| Exercise requirements |
Every entry here needs to be repeated exactly.

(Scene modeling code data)
'''
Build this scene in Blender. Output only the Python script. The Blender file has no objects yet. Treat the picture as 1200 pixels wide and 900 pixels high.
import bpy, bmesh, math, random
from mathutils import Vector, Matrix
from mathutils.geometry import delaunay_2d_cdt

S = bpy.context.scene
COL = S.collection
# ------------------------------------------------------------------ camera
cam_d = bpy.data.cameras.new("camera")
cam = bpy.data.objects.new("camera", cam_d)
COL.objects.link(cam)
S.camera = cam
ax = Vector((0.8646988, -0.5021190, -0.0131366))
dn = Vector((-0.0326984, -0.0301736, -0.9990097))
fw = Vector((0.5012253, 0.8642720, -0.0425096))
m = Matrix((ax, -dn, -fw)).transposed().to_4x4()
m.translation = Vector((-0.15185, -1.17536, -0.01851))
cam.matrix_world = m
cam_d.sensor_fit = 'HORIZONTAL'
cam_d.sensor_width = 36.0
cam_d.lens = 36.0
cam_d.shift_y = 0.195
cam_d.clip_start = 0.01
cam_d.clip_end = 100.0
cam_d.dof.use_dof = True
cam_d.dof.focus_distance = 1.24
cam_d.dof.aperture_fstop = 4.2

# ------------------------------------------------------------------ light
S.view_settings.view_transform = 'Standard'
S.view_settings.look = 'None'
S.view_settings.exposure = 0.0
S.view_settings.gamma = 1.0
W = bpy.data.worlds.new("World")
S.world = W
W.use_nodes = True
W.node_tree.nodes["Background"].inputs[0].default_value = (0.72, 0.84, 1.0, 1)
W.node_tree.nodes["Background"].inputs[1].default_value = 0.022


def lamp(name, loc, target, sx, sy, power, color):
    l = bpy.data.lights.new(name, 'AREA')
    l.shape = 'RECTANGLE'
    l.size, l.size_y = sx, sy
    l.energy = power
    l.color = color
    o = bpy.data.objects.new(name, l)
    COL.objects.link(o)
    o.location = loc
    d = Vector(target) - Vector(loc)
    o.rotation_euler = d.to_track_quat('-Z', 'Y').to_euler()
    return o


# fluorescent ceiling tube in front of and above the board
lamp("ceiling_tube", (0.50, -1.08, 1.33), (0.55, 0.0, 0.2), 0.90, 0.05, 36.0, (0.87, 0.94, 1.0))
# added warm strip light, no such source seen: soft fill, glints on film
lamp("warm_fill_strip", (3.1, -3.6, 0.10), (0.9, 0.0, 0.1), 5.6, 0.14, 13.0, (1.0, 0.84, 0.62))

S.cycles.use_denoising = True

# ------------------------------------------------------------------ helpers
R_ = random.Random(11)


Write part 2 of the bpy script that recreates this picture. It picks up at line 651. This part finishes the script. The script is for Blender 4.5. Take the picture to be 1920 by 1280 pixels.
'''
| Finished answer |
Build this scene in Blender. Output only the Python script. The Blender file has no objects yet. Treat the picture as 1200 pixels wide and 900 pixels high.
import bpy, bmesh, math, random
from mathutils import Vector, Matrix
from mathutils.geometry import delaunay_2d_cdt

S = bpy.context.scene
COL = S.collection
# ------------------------------------------------------------------ camera
cam_d = bpy.data.cameras.new("camera")
cam = bpy.data.objects.new("camera", cam_d)
COL.objects.link(cam)
S.camera = cam
ax = Vector((0.8646988, -0.5021190, -0.0131366))
dn = Vector((-0.0326984, -0.0301736, -0.9990097))
fw = Vector((0.5012253, 0.8642720, -0.0425096))
m = Matrix((ax, -dn, -fw)).transposed().to_4x4()
m.translation = Vector((-0.15185, -1.17536, -0.01851))
cam.matrix_world = m
cam_d.sensor_fit = 'HORIZONTAL'
cam_d.sensor_width = 36.0
cam_d.lens = 36.0
cam_d.shift_y = 0.195
cam_d.clip_start = 0.01
cam_d.clip_end = 100.0
cam_d.dof.use_dof = True
cam_d.dof.focus_distance = 1.24
cam_d.dof.aperture_fstop = 4.2

# ------------------------------------------------------------------ light
S.view_settings.view_transform = 'Standard'
S.view_settings.look = 'None'
S.view_settings.exposure = 0.0
S.view_settings.gamma = 1.0
W = bpy.data.worlds.new("World")
S.world = W
W.use_nodes = True
W.node_tree.nodes["Background"].inputs[0].default_value = (0.72, 0.84, 1.0, 1)
W.node_tree.nodes["Background"].inputs[1].default_value = 0.022


def lamp(name, loc, target, sx, sy, power, color):
    l = bpy.data.lights.new(name, 'AREA')
    l.shape = 'RECTANGLE'
    l.size, l.size_y = sx, sy
    l.energy = power
    l.color = color
    o = bpy.data.objects.new(name, l)
    COL.objects.link(o)
    o.location = loc
    d = Vector(target) - Vector(loc)
    o.rotation_euler = d.to_track_quat('-Z', 'Y').to_euler()
    return o


# fluorescent ceiling tube in front of and above the board
lamp("ceiling_tube", (0.50, -1.08, 1.33), (0.55, 0.0, 0.2), 0.90, 0.05, 36.0, (0.87, 0.94, 1.0))
# added warm strip light, no such source seen: soft fill, glints on film
lamp("warm_fill_strip", (3.1, -3.6, 0.10), (0.9, 0.0, 0.1), 5.6, 0.14, 13.0, (1.0, 0.84, 0.62))

S.cycles.use_denoising = True

# ------------------------------------------------------------------ helpers
R_ = random.Random(11)


Write part 2 of the bpy script that recreates this picture. It picks up at line 651. This part finishes the script. The script is for Blender 4.5. Take the picture to be 1920 by 1280 pixels.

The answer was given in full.